Seminario di Dmitri Vinogradov

ore 12.30 Sala Seminari – I° piano, Palazzo Levi Cases, Via del Santo 33

14.03.2017

Signaling Probabilities in Ambiguity: on the role of vague news

Seminario di Dmitri Vinogradov, University of Essex

Facing the unknown, people often react to news that is either uninformative or based on limited evidence. Seemingly irrelevant news may either imply information about factors that underlie decisions, or affect people’s confidence. To decompose the impact of news into these two components, we confront the behavior of ambiguity-neutral and ambiguity-averse decision-makers in a two-color Ellsberg experiment with signals. Some signals bear no information about the ambiguous prospect, others allow one to judge on the likelihood of success, yet do not convey the exact probability of success.
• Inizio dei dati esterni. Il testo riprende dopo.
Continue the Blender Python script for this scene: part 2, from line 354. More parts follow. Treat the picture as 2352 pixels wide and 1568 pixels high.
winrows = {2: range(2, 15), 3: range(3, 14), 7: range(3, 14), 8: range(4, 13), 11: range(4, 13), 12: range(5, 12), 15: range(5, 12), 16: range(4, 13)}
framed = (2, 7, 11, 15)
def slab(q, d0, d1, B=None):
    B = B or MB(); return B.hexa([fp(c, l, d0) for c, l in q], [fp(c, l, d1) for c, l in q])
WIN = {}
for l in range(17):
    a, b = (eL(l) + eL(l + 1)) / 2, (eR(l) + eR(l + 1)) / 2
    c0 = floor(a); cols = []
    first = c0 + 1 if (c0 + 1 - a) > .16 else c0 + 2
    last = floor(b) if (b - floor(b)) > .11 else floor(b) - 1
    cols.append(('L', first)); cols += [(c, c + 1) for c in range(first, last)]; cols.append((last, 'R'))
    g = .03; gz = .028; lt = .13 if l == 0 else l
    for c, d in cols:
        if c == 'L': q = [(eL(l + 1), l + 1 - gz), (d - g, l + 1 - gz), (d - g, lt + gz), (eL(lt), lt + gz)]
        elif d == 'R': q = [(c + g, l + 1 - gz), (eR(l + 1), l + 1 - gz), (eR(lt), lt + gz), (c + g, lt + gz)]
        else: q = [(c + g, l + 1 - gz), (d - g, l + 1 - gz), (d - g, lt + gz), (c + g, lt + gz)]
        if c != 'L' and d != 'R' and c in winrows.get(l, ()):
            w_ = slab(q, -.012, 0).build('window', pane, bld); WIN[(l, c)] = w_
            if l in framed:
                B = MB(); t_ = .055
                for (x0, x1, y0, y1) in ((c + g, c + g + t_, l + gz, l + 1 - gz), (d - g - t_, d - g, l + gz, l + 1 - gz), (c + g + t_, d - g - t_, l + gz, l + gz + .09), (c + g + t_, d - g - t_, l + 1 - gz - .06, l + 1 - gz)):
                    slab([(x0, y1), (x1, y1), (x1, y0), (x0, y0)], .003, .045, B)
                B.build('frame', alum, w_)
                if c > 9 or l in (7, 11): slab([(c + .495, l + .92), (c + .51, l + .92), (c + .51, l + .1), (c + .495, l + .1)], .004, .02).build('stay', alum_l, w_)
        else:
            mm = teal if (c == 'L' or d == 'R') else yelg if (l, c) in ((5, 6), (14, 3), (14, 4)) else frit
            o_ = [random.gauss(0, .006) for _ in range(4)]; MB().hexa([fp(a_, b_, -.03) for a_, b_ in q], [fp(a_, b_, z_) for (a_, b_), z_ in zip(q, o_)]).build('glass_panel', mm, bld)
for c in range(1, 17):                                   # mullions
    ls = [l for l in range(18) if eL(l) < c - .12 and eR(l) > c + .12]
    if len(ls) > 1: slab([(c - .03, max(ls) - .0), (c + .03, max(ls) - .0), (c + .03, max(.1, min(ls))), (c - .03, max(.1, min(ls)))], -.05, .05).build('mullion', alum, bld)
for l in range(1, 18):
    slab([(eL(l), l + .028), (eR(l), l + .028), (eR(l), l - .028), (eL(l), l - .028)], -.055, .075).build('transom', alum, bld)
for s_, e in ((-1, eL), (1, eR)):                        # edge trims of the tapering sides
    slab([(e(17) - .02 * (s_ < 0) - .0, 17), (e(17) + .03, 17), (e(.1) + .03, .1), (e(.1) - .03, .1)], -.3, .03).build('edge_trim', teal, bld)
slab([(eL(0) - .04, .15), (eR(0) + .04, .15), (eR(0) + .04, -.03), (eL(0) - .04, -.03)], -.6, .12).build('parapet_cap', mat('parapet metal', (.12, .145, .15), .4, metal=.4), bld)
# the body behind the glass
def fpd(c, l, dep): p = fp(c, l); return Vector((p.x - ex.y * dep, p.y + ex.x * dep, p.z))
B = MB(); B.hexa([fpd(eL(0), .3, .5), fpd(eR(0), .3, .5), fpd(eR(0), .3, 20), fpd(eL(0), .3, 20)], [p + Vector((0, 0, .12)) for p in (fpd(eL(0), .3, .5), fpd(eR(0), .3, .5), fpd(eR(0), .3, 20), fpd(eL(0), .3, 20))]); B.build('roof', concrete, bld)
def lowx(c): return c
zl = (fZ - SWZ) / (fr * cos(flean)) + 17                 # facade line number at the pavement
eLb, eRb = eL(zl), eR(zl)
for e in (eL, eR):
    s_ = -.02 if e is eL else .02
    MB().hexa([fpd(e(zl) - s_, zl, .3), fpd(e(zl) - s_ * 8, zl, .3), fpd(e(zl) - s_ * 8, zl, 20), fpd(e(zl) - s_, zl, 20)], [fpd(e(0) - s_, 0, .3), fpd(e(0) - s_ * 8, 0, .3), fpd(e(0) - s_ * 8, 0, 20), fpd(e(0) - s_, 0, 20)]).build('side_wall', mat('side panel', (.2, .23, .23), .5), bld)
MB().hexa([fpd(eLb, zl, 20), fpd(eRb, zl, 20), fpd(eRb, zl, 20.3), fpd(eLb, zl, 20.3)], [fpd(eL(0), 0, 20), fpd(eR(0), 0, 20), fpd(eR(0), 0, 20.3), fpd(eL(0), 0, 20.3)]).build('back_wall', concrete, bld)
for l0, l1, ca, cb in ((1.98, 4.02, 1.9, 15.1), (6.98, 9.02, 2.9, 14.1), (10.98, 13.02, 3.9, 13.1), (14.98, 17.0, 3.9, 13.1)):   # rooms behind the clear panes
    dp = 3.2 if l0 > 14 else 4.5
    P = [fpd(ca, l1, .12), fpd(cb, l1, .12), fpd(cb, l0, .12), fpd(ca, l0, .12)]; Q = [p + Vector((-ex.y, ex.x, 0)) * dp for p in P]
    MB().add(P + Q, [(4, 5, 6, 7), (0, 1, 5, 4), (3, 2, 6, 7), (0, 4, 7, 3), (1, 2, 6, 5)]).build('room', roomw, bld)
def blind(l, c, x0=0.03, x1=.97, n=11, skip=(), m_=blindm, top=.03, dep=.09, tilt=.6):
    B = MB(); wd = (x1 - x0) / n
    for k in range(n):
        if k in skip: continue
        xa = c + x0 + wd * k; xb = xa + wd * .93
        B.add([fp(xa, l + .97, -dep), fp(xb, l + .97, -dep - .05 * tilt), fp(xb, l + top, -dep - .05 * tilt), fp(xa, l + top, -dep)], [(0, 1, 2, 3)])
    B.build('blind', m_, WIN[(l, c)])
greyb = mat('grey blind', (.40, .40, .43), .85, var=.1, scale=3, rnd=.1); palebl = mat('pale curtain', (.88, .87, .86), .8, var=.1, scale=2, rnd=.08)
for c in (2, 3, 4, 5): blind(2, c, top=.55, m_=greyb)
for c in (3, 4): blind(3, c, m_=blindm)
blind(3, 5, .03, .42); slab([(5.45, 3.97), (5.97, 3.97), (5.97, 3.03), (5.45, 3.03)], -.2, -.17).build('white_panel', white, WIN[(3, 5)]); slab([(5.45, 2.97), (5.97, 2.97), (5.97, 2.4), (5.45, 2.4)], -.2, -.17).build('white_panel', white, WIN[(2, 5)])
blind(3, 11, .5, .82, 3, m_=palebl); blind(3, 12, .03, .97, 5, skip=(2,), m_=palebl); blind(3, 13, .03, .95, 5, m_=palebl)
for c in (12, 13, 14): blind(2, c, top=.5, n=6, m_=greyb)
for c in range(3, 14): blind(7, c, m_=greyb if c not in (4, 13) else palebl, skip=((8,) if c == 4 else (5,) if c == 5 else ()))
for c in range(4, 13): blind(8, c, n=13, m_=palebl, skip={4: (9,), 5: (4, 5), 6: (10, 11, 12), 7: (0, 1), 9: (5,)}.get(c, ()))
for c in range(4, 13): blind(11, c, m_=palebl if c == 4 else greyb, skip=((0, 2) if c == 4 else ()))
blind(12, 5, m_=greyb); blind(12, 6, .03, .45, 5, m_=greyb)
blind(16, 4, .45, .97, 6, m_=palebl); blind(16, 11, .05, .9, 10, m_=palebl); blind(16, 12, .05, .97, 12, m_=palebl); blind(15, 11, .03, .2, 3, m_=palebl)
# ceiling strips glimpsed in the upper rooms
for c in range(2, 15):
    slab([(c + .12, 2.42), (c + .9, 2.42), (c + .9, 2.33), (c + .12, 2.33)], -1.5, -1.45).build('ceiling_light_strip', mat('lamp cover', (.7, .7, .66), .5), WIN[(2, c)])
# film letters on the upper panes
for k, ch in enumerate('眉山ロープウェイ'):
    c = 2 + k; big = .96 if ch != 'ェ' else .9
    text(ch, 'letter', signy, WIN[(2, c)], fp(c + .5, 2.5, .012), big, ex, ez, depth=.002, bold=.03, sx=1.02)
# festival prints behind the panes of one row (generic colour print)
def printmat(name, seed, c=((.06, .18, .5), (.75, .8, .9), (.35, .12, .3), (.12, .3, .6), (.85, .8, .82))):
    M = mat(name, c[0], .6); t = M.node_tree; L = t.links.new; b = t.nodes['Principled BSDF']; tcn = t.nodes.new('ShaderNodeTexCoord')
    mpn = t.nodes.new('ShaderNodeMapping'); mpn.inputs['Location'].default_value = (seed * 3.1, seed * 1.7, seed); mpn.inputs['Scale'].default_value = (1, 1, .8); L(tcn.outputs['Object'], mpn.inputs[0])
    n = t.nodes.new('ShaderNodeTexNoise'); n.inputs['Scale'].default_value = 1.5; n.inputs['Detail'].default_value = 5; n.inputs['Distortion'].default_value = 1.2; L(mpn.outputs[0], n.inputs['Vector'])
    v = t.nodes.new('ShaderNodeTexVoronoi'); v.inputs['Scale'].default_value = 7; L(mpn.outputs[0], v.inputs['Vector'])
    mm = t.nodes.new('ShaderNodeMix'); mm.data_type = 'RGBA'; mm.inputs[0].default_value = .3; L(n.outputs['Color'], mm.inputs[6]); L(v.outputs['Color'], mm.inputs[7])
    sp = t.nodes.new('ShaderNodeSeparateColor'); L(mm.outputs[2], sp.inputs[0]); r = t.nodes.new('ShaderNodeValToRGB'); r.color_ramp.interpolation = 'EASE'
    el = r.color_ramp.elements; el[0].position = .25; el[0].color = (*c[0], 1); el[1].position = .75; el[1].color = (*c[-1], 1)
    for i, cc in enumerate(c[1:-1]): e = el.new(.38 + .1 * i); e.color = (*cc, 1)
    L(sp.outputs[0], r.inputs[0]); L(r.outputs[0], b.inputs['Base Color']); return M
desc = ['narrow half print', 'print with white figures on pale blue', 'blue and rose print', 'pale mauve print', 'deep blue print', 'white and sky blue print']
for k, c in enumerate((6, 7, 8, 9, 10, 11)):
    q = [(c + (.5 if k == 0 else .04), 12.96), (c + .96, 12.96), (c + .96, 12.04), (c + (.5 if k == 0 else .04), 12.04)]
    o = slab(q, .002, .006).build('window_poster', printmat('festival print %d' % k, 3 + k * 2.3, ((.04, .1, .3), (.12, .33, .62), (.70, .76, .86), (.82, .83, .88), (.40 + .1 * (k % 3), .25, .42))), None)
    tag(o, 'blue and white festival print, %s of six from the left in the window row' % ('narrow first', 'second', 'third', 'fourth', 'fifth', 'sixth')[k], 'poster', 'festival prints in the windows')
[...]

Even the seemingly irrelevant news affects subjects’ choices; ambiguity-averse participants are more likely to react to it. Uninformative signals influence decisions by having an impact primarily on the perceived ambiguity. Ambiguity-aversion matters less when people face informative signals. As ambiguity attitudes are rarely observed in real life we demonstrate that a distinction between the two types of effects can be made on the basis of observed variables such as specialized knowledge or gender of decision-makers.